**TASK BRIEF:** Scan the records below. List lines holding "picture".

**Entries with scene source code:**
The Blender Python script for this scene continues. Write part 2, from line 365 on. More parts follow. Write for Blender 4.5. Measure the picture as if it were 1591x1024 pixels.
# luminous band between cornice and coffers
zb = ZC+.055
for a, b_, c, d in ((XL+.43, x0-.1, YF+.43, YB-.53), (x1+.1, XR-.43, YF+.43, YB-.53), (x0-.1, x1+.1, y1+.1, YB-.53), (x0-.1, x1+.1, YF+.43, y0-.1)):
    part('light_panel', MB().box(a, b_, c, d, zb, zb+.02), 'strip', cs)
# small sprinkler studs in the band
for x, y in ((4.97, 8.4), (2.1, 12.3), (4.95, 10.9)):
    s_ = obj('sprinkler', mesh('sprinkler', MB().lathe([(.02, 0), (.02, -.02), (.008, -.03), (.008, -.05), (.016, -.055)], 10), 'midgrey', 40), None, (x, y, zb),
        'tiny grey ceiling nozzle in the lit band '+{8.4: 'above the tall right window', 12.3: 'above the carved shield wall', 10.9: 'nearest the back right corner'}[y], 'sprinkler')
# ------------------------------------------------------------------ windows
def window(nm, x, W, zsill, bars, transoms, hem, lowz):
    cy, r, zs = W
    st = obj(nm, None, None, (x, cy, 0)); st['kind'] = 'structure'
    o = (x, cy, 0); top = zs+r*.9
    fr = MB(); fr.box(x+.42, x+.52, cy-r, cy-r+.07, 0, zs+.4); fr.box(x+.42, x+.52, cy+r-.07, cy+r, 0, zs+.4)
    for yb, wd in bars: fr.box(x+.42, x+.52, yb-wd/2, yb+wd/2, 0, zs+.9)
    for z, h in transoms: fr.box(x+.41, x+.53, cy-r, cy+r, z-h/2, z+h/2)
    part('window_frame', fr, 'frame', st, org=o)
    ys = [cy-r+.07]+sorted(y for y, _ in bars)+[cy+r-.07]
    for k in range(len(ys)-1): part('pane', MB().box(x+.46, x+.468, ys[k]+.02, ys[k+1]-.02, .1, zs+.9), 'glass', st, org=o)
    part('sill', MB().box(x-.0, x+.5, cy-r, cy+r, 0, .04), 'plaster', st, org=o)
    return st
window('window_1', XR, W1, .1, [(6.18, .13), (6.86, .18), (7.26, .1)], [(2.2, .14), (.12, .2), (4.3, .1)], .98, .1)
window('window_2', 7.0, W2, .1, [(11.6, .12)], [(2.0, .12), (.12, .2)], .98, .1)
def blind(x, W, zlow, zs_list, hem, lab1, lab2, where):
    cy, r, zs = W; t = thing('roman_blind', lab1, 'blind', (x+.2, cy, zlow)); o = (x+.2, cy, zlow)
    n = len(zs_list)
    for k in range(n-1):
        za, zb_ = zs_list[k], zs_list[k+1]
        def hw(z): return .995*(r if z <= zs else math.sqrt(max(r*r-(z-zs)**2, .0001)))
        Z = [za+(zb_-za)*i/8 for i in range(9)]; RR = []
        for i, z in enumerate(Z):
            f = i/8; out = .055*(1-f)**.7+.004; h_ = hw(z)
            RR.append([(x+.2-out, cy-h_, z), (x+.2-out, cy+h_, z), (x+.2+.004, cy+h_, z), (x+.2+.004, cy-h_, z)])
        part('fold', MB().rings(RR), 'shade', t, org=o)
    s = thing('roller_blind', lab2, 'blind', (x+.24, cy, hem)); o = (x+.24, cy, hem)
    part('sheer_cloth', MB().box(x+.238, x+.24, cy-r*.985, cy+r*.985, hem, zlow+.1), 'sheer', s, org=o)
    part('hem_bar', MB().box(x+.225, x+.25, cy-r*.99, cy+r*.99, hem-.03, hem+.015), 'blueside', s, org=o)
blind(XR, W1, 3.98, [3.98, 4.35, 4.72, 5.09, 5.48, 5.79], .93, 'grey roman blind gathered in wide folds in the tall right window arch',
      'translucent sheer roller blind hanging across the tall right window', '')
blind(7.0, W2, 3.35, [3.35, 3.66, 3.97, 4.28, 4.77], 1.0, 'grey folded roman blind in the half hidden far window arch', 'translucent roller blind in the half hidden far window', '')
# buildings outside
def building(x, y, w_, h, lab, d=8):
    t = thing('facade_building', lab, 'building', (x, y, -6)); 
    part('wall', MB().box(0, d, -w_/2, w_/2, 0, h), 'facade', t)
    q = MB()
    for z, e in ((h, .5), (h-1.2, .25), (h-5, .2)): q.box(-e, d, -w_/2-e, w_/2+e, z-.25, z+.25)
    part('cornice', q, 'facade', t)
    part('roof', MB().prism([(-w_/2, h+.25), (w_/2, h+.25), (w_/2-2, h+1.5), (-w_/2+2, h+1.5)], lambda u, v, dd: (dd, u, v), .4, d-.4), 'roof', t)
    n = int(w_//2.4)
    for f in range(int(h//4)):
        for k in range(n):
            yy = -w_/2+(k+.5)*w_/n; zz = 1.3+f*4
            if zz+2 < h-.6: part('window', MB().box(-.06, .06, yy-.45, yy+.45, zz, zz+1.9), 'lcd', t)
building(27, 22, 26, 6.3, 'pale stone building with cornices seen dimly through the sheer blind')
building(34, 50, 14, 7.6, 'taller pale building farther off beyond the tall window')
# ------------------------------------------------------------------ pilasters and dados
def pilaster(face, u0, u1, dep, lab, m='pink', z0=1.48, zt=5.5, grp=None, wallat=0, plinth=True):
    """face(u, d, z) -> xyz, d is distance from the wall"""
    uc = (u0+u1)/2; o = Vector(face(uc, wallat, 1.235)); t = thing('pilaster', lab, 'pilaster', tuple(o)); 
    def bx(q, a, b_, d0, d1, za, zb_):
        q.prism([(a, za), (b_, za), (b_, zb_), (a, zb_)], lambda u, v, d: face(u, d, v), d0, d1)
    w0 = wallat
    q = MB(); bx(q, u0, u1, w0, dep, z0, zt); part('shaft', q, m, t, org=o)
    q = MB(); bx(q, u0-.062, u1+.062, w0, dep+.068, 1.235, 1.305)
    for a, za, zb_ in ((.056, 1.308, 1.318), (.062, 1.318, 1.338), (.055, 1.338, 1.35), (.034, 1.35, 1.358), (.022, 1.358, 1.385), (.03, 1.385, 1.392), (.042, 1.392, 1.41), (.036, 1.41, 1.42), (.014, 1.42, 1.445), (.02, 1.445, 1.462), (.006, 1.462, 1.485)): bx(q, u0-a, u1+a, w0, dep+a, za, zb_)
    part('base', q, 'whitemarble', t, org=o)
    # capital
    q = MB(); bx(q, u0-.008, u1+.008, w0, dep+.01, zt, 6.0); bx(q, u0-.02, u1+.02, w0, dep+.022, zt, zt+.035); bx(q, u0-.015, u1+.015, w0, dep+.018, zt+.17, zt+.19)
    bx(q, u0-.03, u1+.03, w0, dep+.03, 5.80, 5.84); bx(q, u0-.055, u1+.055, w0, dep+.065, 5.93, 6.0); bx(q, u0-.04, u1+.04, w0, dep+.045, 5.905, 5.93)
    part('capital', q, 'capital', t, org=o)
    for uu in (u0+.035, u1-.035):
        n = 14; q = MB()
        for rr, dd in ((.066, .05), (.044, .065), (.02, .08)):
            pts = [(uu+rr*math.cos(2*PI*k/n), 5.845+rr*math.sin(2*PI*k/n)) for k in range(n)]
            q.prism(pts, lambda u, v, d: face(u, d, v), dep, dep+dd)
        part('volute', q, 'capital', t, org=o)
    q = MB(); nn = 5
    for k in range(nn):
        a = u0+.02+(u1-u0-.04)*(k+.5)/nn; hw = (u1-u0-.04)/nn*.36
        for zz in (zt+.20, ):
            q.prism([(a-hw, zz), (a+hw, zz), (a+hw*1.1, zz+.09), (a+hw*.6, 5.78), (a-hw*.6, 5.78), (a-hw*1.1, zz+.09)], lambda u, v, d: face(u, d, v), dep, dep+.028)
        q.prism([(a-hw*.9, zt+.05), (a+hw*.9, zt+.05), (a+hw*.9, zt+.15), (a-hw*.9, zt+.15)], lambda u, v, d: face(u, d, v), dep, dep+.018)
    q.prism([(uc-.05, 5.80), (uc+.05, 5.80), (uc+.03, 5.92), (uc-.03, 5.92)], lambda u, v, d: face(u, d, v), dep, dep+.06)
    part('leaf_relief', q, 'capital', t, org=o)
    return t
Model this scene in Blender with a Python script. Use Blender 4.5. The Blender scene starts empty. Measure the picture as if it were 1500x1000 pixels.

**FINAL RESULT:**
The Blender Python script for this scene continues. Write part 2, from line 365 on. More parts follow. Write for Blender 4.5. Measure the picture as if it were 1591x1024 pixels.
Model this scene in Blender with a Python script. Use Blender 4.5. The Blender scene starts empty. Measure the picture as if it were 1500x1000 pixels.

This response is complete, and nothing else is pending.